Growing up, Tessa Miller always enjoyed math, so when it was time to attend Texas A&M University, she knew whatever major she pursued would include math and her second interest of building design. She was torn between architecture and civil engineering, but civil engineering won out.

Now, Miller is a junior in the Zachry Department of Civil and Environmental Engineering at Texas A&M and was recently named the 2021 Gathright Phi Kappa Phi Outstanding Junior for the College of Engineering. 

The Gathright Phi Kappa Phi Outstanding Junior award is a collaboration between The Association of Former Students, LAUNCH: Academic Excellence and the Texas A&M chapter of Phi Kappa Phi that recognizes the top junior in each of the academic colleges at Texas A&M.

Selection for the Phi Kappa Phi Gathright Outstanding Junior award is based on evaluating research and creative production, community engagement, accomplishments/awards and academic record. The dean of each respective college determines the final selection criteria.

A native of College Station, Miller had no doubt where she wanted to go to college at an early age.

"Both my dad and older brother attended (Texas A&M), so it was pretty much set in stone from the beginning," she said. "I was excited to have the opportunity to continue this tradition in my family and receive my own Aggie ring."

And Miller is continuing that tradition well. She has a 4.0 GPA, she's active in the Texas A&M chapter of the American Society of Civil Engineers (ASCE) and is currently serving as vice president of the organization. She participated on ASCE's concrete canoe team and was recently inducted into the civil engineering honor society, Chi Epsilon, where she will serve as editor of The Transit her senior year.

During her sophomore year, Miller traveled to Honduras for a week with Global Engineering Brigades to design a water system for a rural community. It was a humbling experience for her.

"From day one, we were welcomed by the community with open arms as they sang and performed dances for us. It was clear that they were extremely grateful to have us there," Miller said. "Just seeing the impact that a group of engineering students can have on a rural community reaffirms that the knowledge we gain in our classes at Texas A&M can be used to benefit those less fortunate.

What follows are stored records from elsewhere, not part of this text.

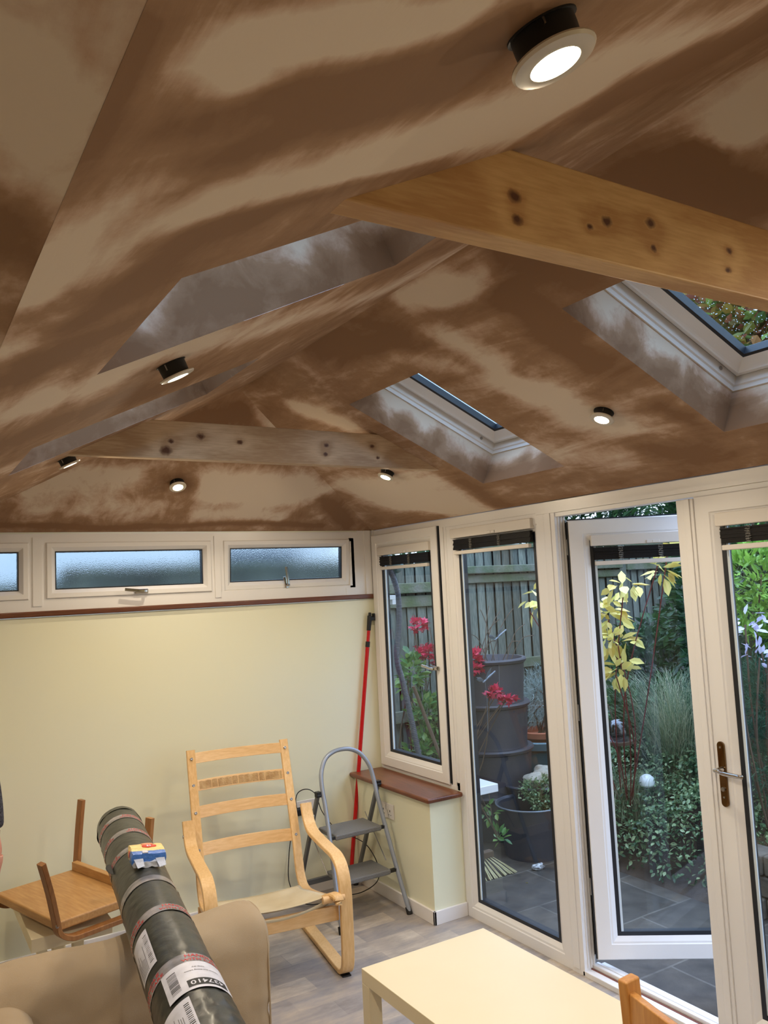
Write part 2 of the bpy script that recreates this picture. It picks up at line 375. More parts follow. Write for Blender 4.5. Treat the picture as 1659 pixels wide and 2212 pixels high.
def dryness(pl, x, y):
    w = noise.noise(V((x*3, y*3, 1.7)))*.05; w2 = noise.noise(V((x*3+9, y*3, 4.1)))*.05
    p = V((x+w, y+w2)); v = .36 if pl != 'F' else .52
    for q, pts, r, a in STROKES:
        if q != pl: continue
        d = 9
        if abs(p.x-pts[0][0]) > 2.5: continue
        for A, C in zip(pts, pts[1:]):
            A = V(A); C = V(C); t = max(0, min(1, (p-A).dot(C-A)/max(1e-6, (C-A).length_squared)))
            d = min(d, (p-A-(C-A)*t).length)
        if d < 2.2*r: v += a*.75*math.exp(-(d/r)**2*1.1)
    return v
def attr_dry_and_lit(o, vals):
    a = o.data.attributes.new('dry', 'FLOAT', 'POINT'); a.data.foreach_set('value', vals)
def frange(a, b, st):
    n = max(1, round((b-a)/st)); return [a+(b-a)*i/n for i in range(n+1)]
VELUX = [  # slope, x0, x1, y0, y1
    ('R', 1.745, 2.48, 2.53, 3.089), ('R', 1.745, 2.48, 1.185, 1.744),
    ('L', .355, 1.09, 2.53, 3.089), ('L', .355, 1.09, 1.10, 1.66)]
HD = .165; HO = .25
def slope_pt(sl, x, y, h=0):
    z = zR(x) if sl == 'R' else zL(x); k = KR if sl == 'R' else -KL; n = V((k, 0, 1)).normalized()
    return V((x, y, z))+n*h
def build_ceiling():
    bm = bmesh.new(); vals = []; cache = {}
    def vert(p, d):
        key = (round(p[0], 4), round(p[1], 4), round(p[2], 4))
        if key in cache: return cache[key]
        v = bm.verts.new(p); vals.append(d); cache[key] = v; return v
    def quad(ps, ds):
        vs = [vert(p, d) for p, d in zip(ps, ds)]
        if len(set(vs)) == 4: bm.faces.new(vs)
        elif len(set(vs)) == 3:
            u = []; [u.append(a) for a in vs if a not in u]; bm.faces.new(u)
    for sl in 'RL':
        xa, xb = (XR, R) if sl == 'R' else (XS, XR)
        hx = (1.745, 2.48) if sl == 'R' else (.355, 1.09)
        holes = [v for v in VELUX if v[0] == sl]
        st = .02
        xs = frange(xa, hx[0], st)[:-1]+frange(hx[0], hx[1], st)[:-1]+frange(hx[1], xb, st)
        yb = sorted({y for h in holes for y in h[3:5]}); ys = frange(Y0, .2, .1)[:-1]; last = .2
        for y in yb+[3.3]: ys += frange(last, y, st)[:-1]; last = y
        ys.append(3.3)
        D_ = {}
        def dr(x, y):
            k = (round(x, 4), round(y, 4))
            if k not in D_: D_[k] = dryness(sl, x, y)
            return D_[k]
        for i in range(len(xs)-1):
            for j in range(len(ys)-1):
                xm, ym = (xs[i]+xs[i+1])/2, (ys[j]+ys[j+1])/2
                if any(h[1] < xm < h[2] and h[3] < ym < h[4] for h in holes): continue
                q = [(xs[i], ys[j]), (xs[i+1], ys[j]), (xs[i+1], ys[j+1]), (xs[i], ys[j+1])]
                quad([slope_pt(sl, *p) for p in q], [dr(*p) for p in q])
        def yh(x):
            if sl == 'R': return YE+(D-YE)*(x-XR)/(R-XR)
            return YE+(D-YE)*(XR-x)/(XR-XL)
        n = 60
        for i in range(len(xs)-1):
            for j in range(n):
                q = []
                for x, jj in ((xs[i], j), (xs[i+1], j), (xs[i+1], j+1), (xs[i], j+1)):
                    q.append((x, 3.3+(yh(x)-3.3)*jj/n))
                quad([slope_pt(sl, *p) for p in q], [dr(*p) for p in q])
        # reveals of the roof windows: damp below, paler towards the glass as painted daylight
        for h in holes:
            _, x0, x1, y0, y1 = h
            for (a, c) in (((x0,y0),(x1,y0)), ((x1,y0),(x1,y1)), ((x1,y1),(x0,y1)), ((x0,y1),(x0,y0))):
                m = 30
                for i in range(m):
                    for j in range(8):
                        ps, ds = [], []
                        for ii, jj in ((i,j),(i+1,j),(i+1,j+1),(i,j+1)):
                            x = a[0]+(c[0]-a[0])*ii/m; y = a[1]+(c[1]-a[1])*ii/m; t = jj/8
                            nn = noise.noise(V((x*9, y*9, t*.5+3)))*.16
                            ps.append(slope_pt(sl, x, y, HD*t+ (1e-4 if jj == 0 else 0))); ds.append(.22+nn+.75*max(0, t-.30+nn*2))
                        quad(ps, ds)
    # back hip
    n, m = 110, 70
    for i in range(n):
        for j in range(m):
            q = []
            for ii, jj in ((i,j),(i+1,j),(i+1,j+1),(i,j+1)):
                t = jj/m; y = D-(D-YE)*t; xl = XL+(XR-XL)*t; xr = R-(R-XR)*t; x = xl+(xr-xl)*ii/n
                q.append(V((x, y, zB(y))))
            quad(q, [dryness('B', p.x, p.y) for p in q])
    # sliver between soffit line and eaves at the back, flat soffit of the house side
    xs = frange(-.75, XS, .04); ys = frange(0, 2.6, .04)
    for i in range(len(xs)-1):
        for j in range(len(ys)-1):
            q = [(xs[i],ys[j]),(xs[i+1],ys[j]),(xs[i+1],ys[j+1]),(xs[i],ys[j+1])]
            quad([V((x,y,ZF)) for x, y in q], [dryness('F', *p) for p in q])
    for a, c in (((XW-.1,Y0-.1),(-.75,D+.1)), ((-.75,Y0-.1),(XS,0)), ((-.75,2.6),(XS,D+.1)), ((XS,Y0-.1),(XS,Y0))):
        if c[0]-a[0] > 0: quad([V((a[0],a[1],ZF)),V((c[0],a[1],ZF)),V((c[0],c[1],ZF)),V((a[0],c[1],ZF))], [.5]*4)
    # outer roof skin
    def skin(sl):
        holes = [v for v in VELUX if v[0] == sl]
        xa, xb = (XR, R+.3) if sl == 'R' else (XW-.1, XR)
        if sl == 'L': xa = XL-.35
        xs = [xa, holes[0][1], holes[0][2], xb]; ys = sorted({Y0-.2, D+.3, *[y for h in holes for y in h[3:5]]})
        for i in range(3):
            for j in range(len(ys)-1):
                xm, ym = (xs[i]+xs[i+1])/2, (ys[j]+ys[j+1])/2
                if any(h[1] < xm < h[2] and h[3] < ym < h[4] for h in holes): continue
                quad([slope_pt(sl, x, y, HO) for x, y in ((xs[i],ys[j]),(xs[i+1],ys[j]),(xs[i+1],ys[j+1]),(xs[i],ys[j+1]))], [.3]*4)
    skin('R'); skin('L')
    # roof over the flat soffit
    quad([V((XW-.1,Y0-.2,ZF+.3)),V((XL,Y0-.2,ZF+.3)),V((XL,D+.3,ZF+.3)),V((XW-.1,D+.3,ZF+.3))], [.3]*4)
    me = bpy.data.meshes.new('ceiling'); bm.to_mesh(me); bm.free(); me.materials.append(PLASTER)
    o = bpy.data.objects.new('ceiling', me); COL.objects.link(o); attr_dry_and_lit(o, vals); setp(o, kind='structure')
build_ceiling()

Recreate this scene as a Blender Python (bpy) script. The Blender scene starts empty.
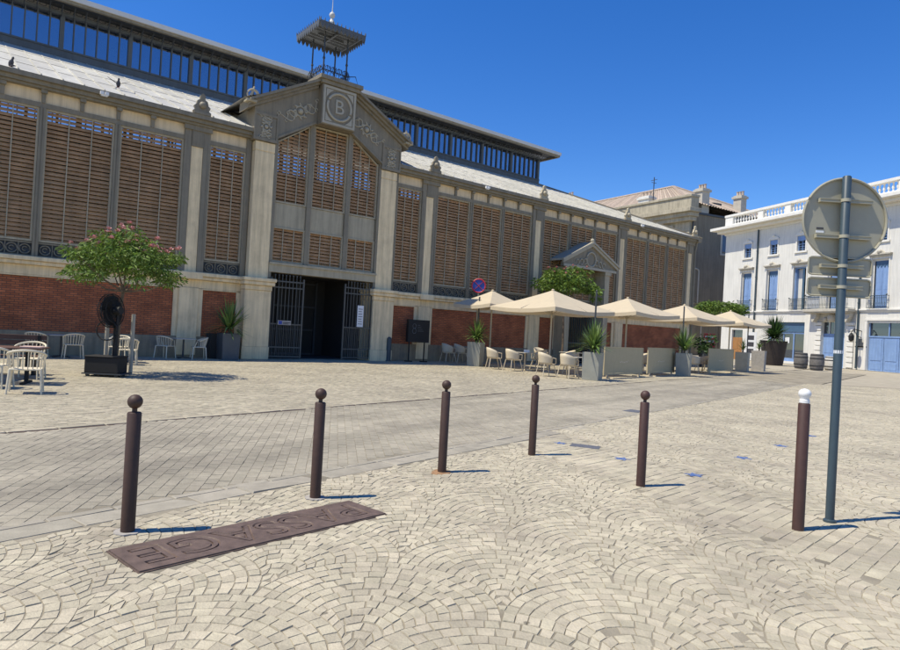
import bpy, math, random
import numpy as np
from mathutils import Vector, Matrix, noise as mnoise
R = math.radians
random.seed(7); rng = np.random.default_rng(7)
scene = bpy.context.scene
col = scene.collection

# ------------------------------------------------------------------ camera
cam = bpy.data.cameras.new("camera"); cam_o = bpy.data.objects.new("camera", cam); col.objects.link(cam_o)
cam.sensor_width = 36; cam.lens = 25.71; cam.clip_start = 0.05; cam.clip_end = 6000
cam_o.matrix_world = Matrix.Translation((0, 0, 1.6)) @ Matrix.Rotation(math.pi/2 + 0.0074, 4, 'X') @ Matrix.Rotation(0.0556, 4, 'Z')
scene.camera = cam_o

# ------------------------------------------------------------------ sky, sun, exposure
SUN_EL = 61.5; SUN_AZ = -110.0            # azimuth clockwise from +Y, where the sun stands
world = bpy.data.worlds.new("World"); scene.world = world; world.use_nodes = True
wn = world.node_tree.nodes; wl = world.node_tree.links; wn.clear()
sky = wn.new("ShaderNodeTexSky"); sky.sky_type = 'NISHITA'; sky.sun_disc = False
sky.sun_elevation = R(SUN_EL); sky.sun_rotation = R(SUN_AZ % 360)
sky.altitude = 0; sky.air_density = 1.0; sky.dust_density = 0.0; sky.ozone_density = 6.0
bg = wn.new("ShaderNodeBackground"); bg.inputs[1].default_value = 0.108
wo = wn.new("ShaderNodeOutputWorld"); hsv = wn.new('ShaderNodeHueSaturation'); hsv.inputs['Saturation'].default_value = 1.28; hsv.inputs['Hue'].default_value = 0.512; wl.new(sky.outputs[0], hsv.inputs['Color']); wl.new(hsv.outputs[0], bg.inputs[0]); wl.new(bg.outputs[0], wo.inputs[0])
sun = bpy.data.lights.new("sun", 'SUN'); sun.energy = 3.6; sun.angle = R(0.53); sun.color = (1, 0.935, 0.78)
sun_o = bpy.data.objects.new("sun", sun); col.objects.link(sun_o)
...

It made me appreciate many things in life that we take for granted and makes me excited to continue studying engineering to benefit those around me."

This experience helped her realize that she would one day like to use her knowledge of structures and years of experience in the industry to assist in recovery efforts in communities affected by natural disasters.

Miller has also worked as a student research assistant at the Texas A&M Transportation Institute, completed two professional internships and served as a peer teacher for an introductory engineering course. She offers this advice for freshmen engineering majors.

"Something I cannot stress enough, especially in engineering, is to learn time management. Engineering classes are intended to be difficult and demand a lot of time, but learning to manage your time between life and classwork can help alleviate some of the stress from the start," she said. "Whether that be using a planner or creating weekly to-do lists, providing yourself with smaller goals can help you tackle more demanding classes."

During her first semester, she would hear about the dreaded physics classes from upperclassmen, but one professor stands out as an inspiration to Miller.

"One of my most inspiring professors was Dr. Tatiana Erukhmova, who I had for both Physics 206 and 207. Her enthusiasm for the material and passion for teaching really engaged me as a student," Miller said. "Having a professor like her guide me through these classes made them achievable and prepared me for the harder classes that lie ahead."

After finishing her bachelor’s degree, Miller plans to pursue a master's degree in structural engineering and eventually work for a structural engineering consulting firm as a professional engineer.